→ What is asked
Find the lines holding "scene" and copy them.

→ Information supplied
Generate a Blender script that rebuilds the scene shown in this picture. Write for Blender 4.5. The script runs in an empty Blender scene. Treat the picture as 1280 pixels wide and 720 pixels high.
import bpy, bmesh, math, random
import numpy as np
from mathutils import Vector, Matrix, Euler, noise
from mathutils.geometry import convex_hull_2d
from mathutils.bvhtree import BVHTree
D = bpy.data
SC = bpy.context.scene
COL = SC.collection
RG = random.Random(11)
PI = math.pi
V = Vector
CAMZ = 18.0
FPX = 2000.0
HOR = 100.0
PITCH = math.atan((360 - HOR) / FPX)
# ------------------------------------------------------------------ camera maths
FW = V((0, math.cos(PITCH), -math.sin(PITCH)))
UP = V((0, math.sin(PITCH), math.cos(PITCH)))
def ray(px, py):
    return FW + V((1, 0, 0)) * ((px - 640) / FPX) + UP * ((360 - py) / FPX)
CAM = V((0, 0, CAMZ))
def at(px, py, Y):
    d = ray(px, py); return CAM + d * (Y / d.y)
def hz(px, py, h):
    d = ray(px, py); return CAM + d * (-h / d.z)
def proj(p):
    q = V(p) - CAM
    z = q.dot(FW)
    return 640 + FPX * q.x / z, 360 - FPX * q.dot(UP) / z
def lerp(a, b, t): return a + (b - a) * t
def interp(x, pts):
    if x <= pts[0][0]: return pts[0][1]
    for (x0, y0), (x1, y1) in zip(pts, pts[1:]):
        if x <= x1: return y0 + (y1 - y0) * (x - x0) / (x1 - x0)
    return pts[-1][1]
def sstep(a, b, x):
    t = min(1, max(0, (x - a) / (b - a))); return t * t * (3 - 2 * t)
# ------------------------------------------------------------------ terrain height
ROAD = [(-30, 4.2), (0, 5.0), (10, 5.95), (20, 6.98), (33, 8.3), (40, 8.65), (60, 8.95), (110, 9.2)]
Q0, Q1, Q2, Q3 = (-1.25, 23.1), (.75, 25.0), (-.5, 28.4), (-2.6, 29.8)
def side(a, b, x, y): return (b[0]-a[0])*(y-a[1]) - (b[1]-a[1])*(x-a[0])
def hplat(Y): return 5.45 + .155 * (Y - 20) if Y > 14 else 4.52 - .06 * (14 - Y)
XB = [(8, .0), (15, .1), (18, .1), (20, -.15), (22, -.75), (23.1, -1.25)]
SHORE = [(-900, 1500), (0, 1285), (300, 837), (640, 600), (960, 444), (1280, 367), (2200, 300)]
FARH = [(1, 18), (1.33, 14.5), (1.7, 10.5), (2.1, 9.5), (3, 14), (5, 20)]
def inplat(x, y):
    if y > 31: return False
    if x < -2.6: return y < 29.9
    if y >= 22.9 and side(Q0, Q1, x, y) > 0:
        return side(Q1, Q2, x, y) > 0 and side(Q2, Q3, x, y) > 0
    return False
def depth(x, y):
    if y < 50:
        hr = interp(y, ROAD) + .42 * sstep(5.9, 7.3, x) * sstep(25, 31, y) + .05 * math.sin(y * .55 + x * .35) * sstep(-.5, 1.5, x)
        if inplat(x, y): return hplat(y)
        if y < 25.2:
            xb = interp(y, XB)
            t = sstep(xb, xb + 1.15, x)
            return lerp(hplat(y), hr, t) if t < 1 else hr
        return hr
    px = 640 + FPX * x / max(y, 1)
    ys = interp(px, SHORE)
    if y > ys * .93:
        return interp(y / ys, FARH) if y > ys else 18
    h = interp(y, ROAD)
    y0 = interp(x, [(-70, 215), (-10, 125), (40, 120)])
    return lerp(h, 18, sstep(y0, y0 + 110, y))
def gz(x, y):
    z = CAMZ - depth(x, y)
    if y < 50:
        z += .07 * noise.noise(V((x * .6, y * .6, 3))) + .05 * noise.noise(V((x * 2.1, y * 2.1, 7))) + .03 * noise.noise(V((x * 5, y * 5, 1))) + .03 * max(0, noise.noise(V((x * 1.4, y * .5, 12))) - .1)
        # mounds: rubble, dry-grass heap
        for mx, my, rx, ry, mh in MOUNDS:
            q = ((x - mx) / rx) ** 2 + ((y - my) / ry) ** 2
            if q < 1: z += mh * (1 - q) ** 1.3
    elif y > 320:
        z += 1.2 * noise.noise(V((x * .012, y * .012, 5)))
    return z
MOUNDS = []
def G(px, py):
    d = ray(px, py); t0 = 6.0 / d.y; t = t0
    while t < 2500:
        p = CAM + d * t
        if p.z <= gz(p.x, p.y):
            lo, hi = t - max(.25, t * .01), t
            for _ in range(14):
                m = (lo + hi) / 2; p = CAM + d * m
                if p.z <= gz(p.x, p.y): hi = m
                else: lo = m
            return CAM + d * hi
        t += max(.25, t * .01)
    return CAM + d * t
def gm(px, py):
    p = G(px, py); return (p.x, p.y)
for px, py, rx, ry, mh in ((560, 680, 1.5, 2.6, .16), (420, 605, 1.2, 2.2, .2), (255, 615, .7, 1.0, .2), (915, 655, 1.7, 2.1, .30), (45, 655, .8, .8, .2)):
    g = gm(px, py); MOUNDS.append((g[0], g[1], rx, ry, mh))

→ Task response
Generate a Blender script that rebuilds the scene shown in this picture. Write for Blender 4.5. The script runs in an empty Blender scene. Treat the picture as 1280 pixels wide and 720 pixels high.
SC = bpy.context.scene